US stocks faced a decline on Wednesday after the Federal Reserve decided to leave interest rates unchanged, signaling a cautious approach toward inflation.
Investors reacted to the news with a pullback, while Nvidia’s shares fell sharply due to escalating tensions around its business dealings with China.
The S&P 500 dropped 0.4%, the Nasdaq Composite slid 0.6%, and the Dow Jones Industrial Average lost 81 points, or 0.2%.
Nvidia saw its stock tumble by 5% during the session, marking a significant dip after a strong start earlier in the week.
The drop followed reports from Bloomberg News, revealing that Trump administration officials have considered limiting Nvidia’s chip sales to China, particularly after the release of the DeepSeek AI model.
As a result, the semiconductor giant has now seen a loss of more than 14% for the week.
Meanwhile, the Federal Reserve opted to keep the federal funds rate in the 4.25%-4.5% range, offering a more cautious outlook on inflation.
The central bank acknowledged the stability of the labor market but also noted that inflation remains “somewhat elevated.”
Investors were left with more questions about the Fed’s future stance, with some experts suggesting that the upcoming data between now and March will be crucial for the next major policy decision.
Fed Chair Jerome Powell also addressed questions about his relationship with President Trump, stating that there had been “no contact” since the president’s remarks at the World Economic Forum in Davos, where he called for lower interest rates.
The Fed’s decision also affected the banking sector, with shares of major banks hitting session lows.

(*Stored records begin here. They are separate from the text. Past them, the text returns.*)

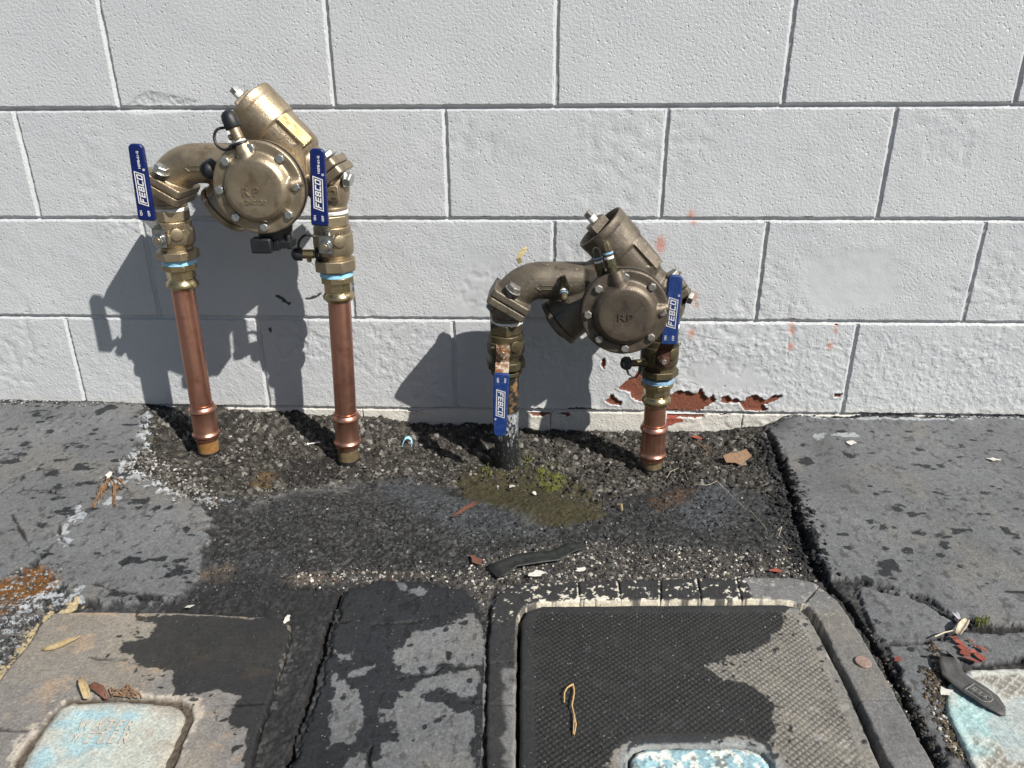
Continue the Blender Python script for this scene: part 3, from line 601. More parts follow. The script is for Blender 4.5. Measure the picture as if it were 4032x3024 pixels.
# right vault: collar in segments, lid with raised lattice, blue insert
joints = [gz(p) for p in ([(1249, 1255), (1253, 1306)], [(1335, 1253), (1341, 1306)], [(1427, 1252), (1427, 1306)], [(1505, 1250), (1516, 1306)], [(1590, 1250), (1604, 1306)], [(1772, 1268), (1738, 1306)], [(1850, 1519), (1945, 1517)], [(1114, 1356), (1058, 1350)], [(1112, 1433), (1050, 1438)], [(1112, 1528), (1048, 1527)])]
def f_col(x, y):
    n = fbm(x*70, y*70, 4, 121)-.5; s = np.minimum(sdf(x, y, colO), -sdf(x, y, colI))+n*.003
    z = edgez(s, .004, .0028, .034)+.0007*n
    TY = gz([(1300, 1330)])[0][1]
    c = np.array([.13, .13, .132])*(.72+.6*fbm(x*40, y*40, 5, 122))[..., None]
    c = mix(c, (.16, .15, .13), sst(.5, .7, fbm(x*12, y*12, 3, 125))*.6)
    dk = sst(.0, .03, sst(.32, .18, x)+.25*n-.3); c = mix(c, np.array([.018, .0185, .020])*(.6+.8*fbm(x*200, y*200, 3, 126))[..., None], dk*.94)
    leftdry = sst(gz([(1110, 1440)])[0][1], gz([(1110, 1500)])[0][1], y+.12*n)*sst(.2, .1, x)*sst(.016, .008, -sdf(x, y, colI)+.02*n); c = mix(c, (.15, .15, .15), leftdry*.8)
    top = sst(TY-.03, TY, y)
    din = -sdf(x, y, colI); fl_ = fbm(x*120, y*120, 4, 123); fl2 = fbm(x*330, y*330, 2, 124)
    wht = sst(.0, .03, fl_*.6+fl2*.4-.640+.16*np.clip(1-din/.007, 0, 1)+.05*np.clip(1-np.abs(din-.03)/.02, 0, 1)*(fl2-.4))*np.clip(top*(.3+.7*dk), 0, 1)
    c = mix(c, (.62, .59, .50), wht*.9)
    c = mix(c, (.50, .46, .37), sst(.0022, .0012, din)*sst(-.006, -.005, din)*(top*.8*sst(.36, .46, fl_)+.12))
    for j in joints[:5]: c = mix(c, (.6, .57, .48), sst(.0016, .0006, seg_dist(x, y, [(j[0][0]-.0022, j[0][1]), (j[1][0]-.0022, j[1][1])]))*(fl2+.3*fl_ > .62)*.8)
    for j in joints:
        d = seg_dist(x, y, j)+n*.002; z = z-.004*(1-sst(.0003, .0014, d)); c = mix(c, (.02, .02, .02), (1-sst(.0004, .0013, d))*.8)
    return s, z, c, np.full(x.shape, -.05), np.full(x.shape, .5)
cv, cq, ca = sheet('c', None, bb(colO, ymin=-.99), .0015, f_col, M['conc'])
cen = cv[cq].mean(1); seg = np.zeros(len(cq), int)
def side(j):
    (ax, ay), (bx, by) = j; return (bx-ax)*(cen[:, 1]-ay)-(by-ay)*(cen[:, 0]-ax)
top = cen[:, 1] > gz([(1300, 1309)])[0][1]
for j in joints[:5]: seg += (top & (side(j) > 0)).astype(int)
rs = (cen[:, 0] > .2); seg = np.where(rs & (side(joints[5]) > 0), 6, seg); seg = np.where(rs & (cen[:, 1] < joints[6][0][1]), 7, seg)
lf = (cen[:, 0] < .1) & ~top; seg = np.where(lf, 0, seg)
for k, j in enumerate(joints[7:]): seg = np.where((cen[:, 0] < .1) & (cen[:, 1] < j[0][1]), 8+k, seg)
vault = bpy.data.objects.new('vault_collar', None); COL.objects.link(vault); vault.location = (*np.mean(colO, 0), 0.)
tag(vault, 'dark concrete collar of jointed segments around the lattice-topped vault lid', 'collar')
for k in np.unique(seg):
    v, q, a = compact(cv, cq[seg == k], ca); c_ = v.mean(0)*[1, 1, 0]
    o = link('collar_segment', rawmesh('collar_segment', v-c_, q, True, a), M['conc'], vault); o.location = Vector(c_)-vault.location
dryR = [gz(c3([(640, 370), (690, 330), (740, 318), (790, 340), (830, 400), (900, 540), (1000, 720), (1100, 960), (1250, 1280), (1400, 1700), (600, 1700), (590, 1290), (560, 1200), (575, 1160), (590, 1100), (575, 1040), (585, 960), (540, 910), (500, 880), (430, 840), (400, 820), (330, 805), (260, 800), (190, 750), (150, 712), (200, 682), (280, 660), (330, 640), (360, 620), (430, 610), (480, 585), (520, 560), (560, 540), (570, 500), (620, 470), (650, 420)])), gz(c3([(200, 1200), (290, 1170), (350, 1150), (420, 1180), (500, 1210), (560, 1260), (560, 1400), (200, 1240)])), gz(c2([(1680, 1356), (1740, 1290), (1830, 1220), (1870, 1200), (1850, 1260), (1820, 1400)]))]
latdir = math.radians(38)
def f_lidR(x, y):
    n = fbm(x*60, y*60, 4, 131)-.5; n2 = fbm(x*220, y*220, 2, 134)-.5
    s0 = sdf(x, y, lidR); s1 = -sdf(x, y, holeR); s = np.minimum(s0, s1)+n*.0015
    p = .0058; a = (x*math.cos(latdir)+y*math.sin(latdir))/p; b = (-x*math.sin(latdir)+y*math.cos(latdir))/p
    la = np.abs((a % 1)-.5)*2; lb = np.abs((b % 1)-.5)*2; pyr = np.minimum(1-la, 1-lb)*1.6
    zone = sst(.013, .019, s0+n*.004)*sst(.014, .018, s1); wear = .55+.6*fbm(x*30, y*30, 3, 139)
    z = edgez(s, .003, .003, .03)+.0016*sst(.05, .7, pyr)*zone*wear-.0010*zone+.0005*n
    c = np.array([.205, .196, .176])*(.78+.45*fbm(x*22, y*22, 5, 135))[..., None]
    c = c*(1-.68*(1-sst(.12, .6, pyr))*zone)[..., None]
    c = mix(c, (.12, .12, .122), sst(.02, .0, s0)*.6); c = mix(c, (.2, .185, .16), sst(.55, .7, fbm(x*50, y*50, 4, 136))*.6)
    c = mix(c, (.24, .26, .27), sst(.012, .004, s1)*.7)
    dry = np.maximum.reduce([sdf(x, y, q) for q in dryR])
    wt = -dry+n*.009+n2*.006; wt = np.where(dry < .02, np.maximum(wt, (fbm(x*150, y*150, 2, 137)-.76)*.03), wt); wt = np.minimum(wt, .004+s1-.006)
    c = mix(c, (.30, .29, .27), (worley(x*90, y*90, 140)[2] > .985)*.5)
    return s, z, c, wt, np.full(x.shape, .75)
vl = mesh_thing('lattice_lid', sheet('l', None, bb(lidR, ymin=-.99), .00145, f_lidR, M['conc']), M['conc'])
tag(vl, 'large concrete vault lid with a raised diamond lattice, mostly stained black', 'lid')
def f_insR(x, y):
    n = fbm(x*60, y*60, 4, 141)-.5; s = sdf(x, y, insR)+n*.004; z = edgez(s, .004, .005, .03)+.0016*(fbm(x*150, y*150, 3, 142)-.5)
    c = mix(np.array([.24, .38, .43])*(.8+.4*fbm(x*30, y*30, 3, 143))[..., None], (.62, .66, .62), sst(.48, .56, fbm(x*110, y*110, 4, 144)))
    c = mix(c, (.09, .10, .10), sst(.62, .68, fbm(x*160, y*160, 3, 145))*.8); return s, z, c, np.full(x.shape, -.05), np.full(x.shape, .2)
ir = mesh_thing('vault_insert_lid', sheet('l', None, bb(insR, ymin=-.99), .0016, f_insR, M['insert']), M['insert'])
tag(ir, 'flaking light blue insert lid at the bottom edge of the vault lid', 'lid')
def f_lidF(x, y):
    n = fbm(x*60, y*60, 4, 151)-.5; s = sdf(x, y, lidF)+n*.004
    p = .0105; an = math.radians(38); a = (x*math.cos(an)+y*math.sin(an))/p; b = (-x*math.sin(an)+y*math.cos(an))/p
    la = np.abs((a % 1)-.5)*2; lb = np.abs((b % 1)-.5)*2; ridge = np.maximum(sst(.72, .95, la), sst(.72, .95, lb))
    panel = sdf(x, y, gz([(2125, 1560), (2185, 1506), (2400, 1506), (2500, 1640), (2180, 1650)]))
    zone = sst(.010, .014, s)*sst(.002, -.002, panel)
    z = edgez(s, .002, .004, .03)+.0011*ridge*zone+.0006*n
    c = np.array([.44, .45, .42])*(.8+.4*fbm(x*25, y*25, 4, 152))[..., None]
    c = mix(c, (.17, .155, .13), (1-ridge)*zone*sst(.42, .6, fbm(x*30, y*30, 4, 153)+.1*sst(-.6, -.8, y))*.9)
    c = mix(c, (.30, .52, .54), sst(.45, .6, fbm(x*15, y*15, 3, 156)+.25*sst(-.62, -.52, y))*.65)
    c = mix(c, (.30, .34, .34), sst(-.002, .004, panel)*.8)
    c = mix(c, (.06, .055, .05), sst(.55, .68, fbm(x*40, y*40, 4, 157)-.2*sst(.0, .02, s))*.7)
    return s, z, c, np.full(x.shape, -.05), np.full(x.shape, .4)
lf_ = mesh_thing('painted_box_lid', sheet('l', None, (.30, 1.15, -.95, -.44), .0024, f_lidF, M['insert']), M['insert'])
tag(lf_, 'pale turquoise painted lattice lid at the lower right edge', 'lid')
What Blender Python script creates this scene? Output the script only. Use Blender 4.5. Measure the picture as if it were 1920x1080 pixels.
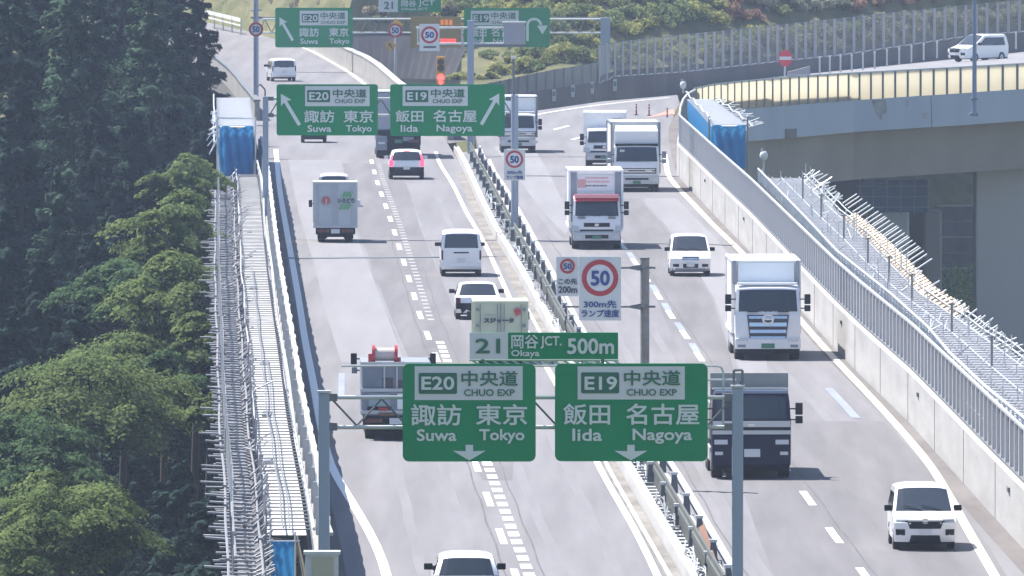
import bpy, bmesh, math, random
import numpy as np
from mathutils import Vector, Matrix

for o in list(bpy.data.objects):
    bpy.data.objects.remove(o)
SC = bpy.context.scene
COL = SC.collection
random.seed(7)
RNG = np.random.default_rng(11)

# ------------------------------------------------------------------ camera
H = 21.0                       # camera height above the carriageway (m)
F = 26000.0                    # focal length in photo pixels (1920 wide)
PITCH = math.atan(950.0 / F)
cd = bpy.data.cameras.new('camera')
cam = bpy.data.objects.new('camera', cd)
COL.objects.link(cam)
cam.location = (0, 0, H)
cam.rotation_euler = (math.pi / 2 - PITCH, 0, 0)
cd.sensor_width = 36.0
cd.lens = 36.0 * F / 1920.0
cd.clip_start = 5.0
cd.clip_end = 4000.0
SC.camera = cam

# ------------------------------------------------------------------ light
TO_SUN = Vector((-0.42, 0.30, 0.855)).normalized()
world = bpy.data.worlds.new('World')
SC.world = world
world.use_nodes = True
nt = world.node_tree
sky = nt.nodes.new('ShaderNodeTexSky')
sky.sky_type = 'NISHITA'
sky.sun_disc = False
sky.sun_elevation = math.asin(TO_SUN.z)
sky.sun_rotation = math.atan2(TO_SUN.x, TO_SUN.y)
sky.altitude = 700
bg = nt.nodes['Background']
bg.inputs[1].default_value = 0.11
nt.links.new(sky.outputs[0], bg.inputs[0])
sd = bpy.data.lights.new('sun', 'SUN')
sun = bpy.data.objects.new('sun', sd)
COL.objects.link(sun)
sd.energy = 5.0
sd.angle = math.radians(0.5)
sd.color = (1.0, 0.95, 0.88)
sun.rotation_euler = TO_SUN.to_track_quat('Z', 'Y').to_euler()
SC.view_settings.view_transform = 'Standard'
SC.view_settings.look = 'None'
SC.view_settings.gamma = 1.0
SC.view_settings.use_curve_mapping = False
SC.view_settings.exposure = 1.08
HAZE = 0.00011
SC.cycles.max_bounces = 6
SC.cycles.volume_bounces = 1
SC.cycles.transparent_max_bounces = 12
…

Both the SPDR S&P Regional Banking ETF and the SPDR S&P Bank ETF dropped around 0.9%.
Among the big banks, JPMorgan Chase and Bank of America retreated 0.4% and 0.2%, respectively, while Regions Financial and Huntington Bancshares saw losses of 0.3% and 0.9%.
As earnings reports from major tech companies like Meta Platforms, Microsoft, and Tesla loomed, investors were left navigating a day marked by uncertainty and cautious optimism for future economic data.